Ma è per questo che, quando c’è stato da mobilitarsi, le migliaia di persone che lo appoggiano hanno mostrato un impegno civile che a livello italiano è stato, in questi tempi di drammi umanitari e straniamento collettivo, una delle pressioni corali meglio riuscite da anni a questa parte, riconosciuta anche dal ministro degli Esteri Angelino Alfano al momento dell’accordo raggiunto per il ritorno in patria. Decine di manifestazioni spontanee in altrettante piazze d’Italia (in quella di Milano, giovedì 20 aprile, è stato letto anche l’articolo che Del Grande nel 2014 aveva scritto per raccontarsi a Vita), migliaia di appelli sui social network al motto di #iostocongabriele, e una staffetta di digiuno che ha coinvolto centinaia di cittadini: mobilitazioni straordinarie dal basso e senza toni eccessivi ma che hanno fatto leva su quell’umanità che alla fine si è instillata anche in un sistema duro e sempre meno rispettoso dei diritti umani come quello turco, dove oggi sono almeno 150 i giornalisti rinchiusi in celle solo per supposti “reati d’opinione”, ovvero il mero svolgimento del proprio lavoro. Sia chiaro, la pressione governativa e diplomatica ha fatto il grosso, e la detenzione di Del Grande non è equiparabile a quella che stanno soffrendo i giornalisti turchi (lui stesso ha detto fin dall’arrivo all’aeroporto di Bologna che non gli è stato torto un capello). Ma l’evidente disattenzione per i diritti di una persona – fermata, tra l’altro, in un ristorante in cui qualsiasi cittadino potrebbe stare, non in una zona riservata in cui sarebbe stato necessario un permesso o accredito stampa che lui non aveva – è la dimostrazione che in quello Stato, come denuncia Amnesty International, la situazione è estremamente negativa.

Al netto, Gabriele ora è in Italia, tra le braccia di familiari e amici.
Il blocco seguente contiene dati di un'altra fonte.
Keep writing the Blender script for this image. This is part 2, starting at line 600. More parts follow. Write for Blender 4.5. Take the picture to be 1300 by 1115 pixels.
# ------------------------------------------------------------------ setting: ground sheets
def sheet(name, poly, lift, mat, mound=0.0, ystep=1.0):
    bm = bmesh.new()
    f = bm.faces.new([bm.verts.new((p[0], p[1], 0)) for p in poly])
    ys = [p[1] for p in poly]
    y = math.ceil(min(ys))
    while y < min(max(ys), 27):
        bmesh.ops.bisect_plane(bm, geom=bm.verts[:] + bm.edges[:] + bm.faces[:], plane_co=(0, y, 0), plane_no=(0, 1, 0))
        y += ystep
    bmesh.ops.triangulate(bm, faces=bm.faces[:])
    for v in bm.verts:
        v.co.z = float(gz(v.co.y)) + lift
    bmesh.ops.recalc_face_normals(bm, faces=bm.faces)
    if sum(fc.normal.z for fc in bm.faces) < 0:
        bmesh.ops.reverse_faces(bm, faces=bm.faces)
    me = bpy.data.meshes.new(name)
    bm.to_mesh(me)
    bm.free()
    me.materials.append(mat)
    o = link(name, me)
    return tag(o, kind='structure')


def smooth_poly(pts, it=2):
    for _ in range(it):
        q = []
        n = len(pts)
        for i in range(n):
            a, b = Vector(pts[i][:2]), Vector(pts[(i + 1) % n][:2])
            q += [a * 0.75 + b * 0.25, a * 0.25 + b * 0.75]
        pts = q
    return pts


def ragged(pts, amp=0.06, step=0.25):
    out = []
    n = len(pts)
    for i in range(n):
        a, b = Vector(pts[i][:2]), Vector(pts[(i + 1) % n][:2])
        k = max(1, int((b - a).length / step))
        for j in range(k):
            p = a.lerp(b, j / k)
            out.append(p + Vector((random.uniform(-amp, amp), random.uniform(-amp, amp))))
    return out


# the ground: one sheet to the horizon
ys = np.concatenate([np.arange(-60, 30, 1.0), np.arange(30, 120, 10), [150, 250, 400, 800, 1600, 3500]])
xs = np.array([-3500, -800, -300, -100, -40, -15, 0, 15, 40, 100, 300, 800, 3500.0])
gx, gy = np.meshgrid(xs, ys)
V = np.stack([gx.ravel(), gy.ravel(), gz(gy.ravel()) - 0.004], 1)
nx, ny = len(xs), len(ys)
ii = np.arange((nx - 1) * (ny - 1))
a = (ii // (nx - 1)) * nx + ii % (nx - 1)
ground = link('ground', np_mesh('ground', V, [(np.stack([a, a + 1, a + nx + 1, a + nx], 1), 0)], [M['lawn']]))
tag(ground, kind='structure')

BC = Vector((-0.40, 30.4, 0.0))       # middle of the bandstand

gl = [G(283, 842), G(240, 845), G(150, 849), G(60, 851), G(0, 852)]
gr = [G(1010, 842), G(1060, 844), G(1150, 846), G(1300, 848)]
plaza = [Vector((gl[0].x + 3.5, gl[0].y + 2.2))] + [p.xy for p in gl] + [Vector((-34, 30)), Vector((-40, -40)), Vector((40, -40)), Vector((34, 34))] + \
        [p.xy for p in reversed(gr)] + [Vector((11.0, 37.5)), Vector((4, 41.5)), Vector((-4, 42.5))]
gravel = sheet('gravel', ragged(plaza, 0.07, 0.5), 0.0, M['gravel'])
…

Fra pochi giorni tornerà in Grecia ad abbracciare i figli, poi presumibilmente finirà il libro. E lì vedremo il frutto dei cinque viaggi in Turchia degli ultimi mesi, delle decine di ore passate ad ascoltare testimoni, profughi siriani come tanti altri. Pericolo scampato, insegnamenti appresi, e un’indicazione che arriva direttamente dal cuore di un padre: “io l’ho trovato più forte di prima, perché il ferro si forgia nella fucina”, ha detto papà Massimo al Corriere. Consumerà ancora tante suole di scarpe, questo cacciatore di storie prossimo a compiere, il 19 maggio, i 35 anni. Nel frattempo, ha già ripreso in pieno a dispensare le pillole d’ironia con cui allieta chi lo conosce quel tanto che basta, come – nel piccolo – il sottoscritto. Che il giorno dopo il rilascio ha ricevuto un messaggio: “Gli amici si vedono nell’ora del digiuno… Grazie Danié”. Grazie a te, Gabriele. Da parte di tanti.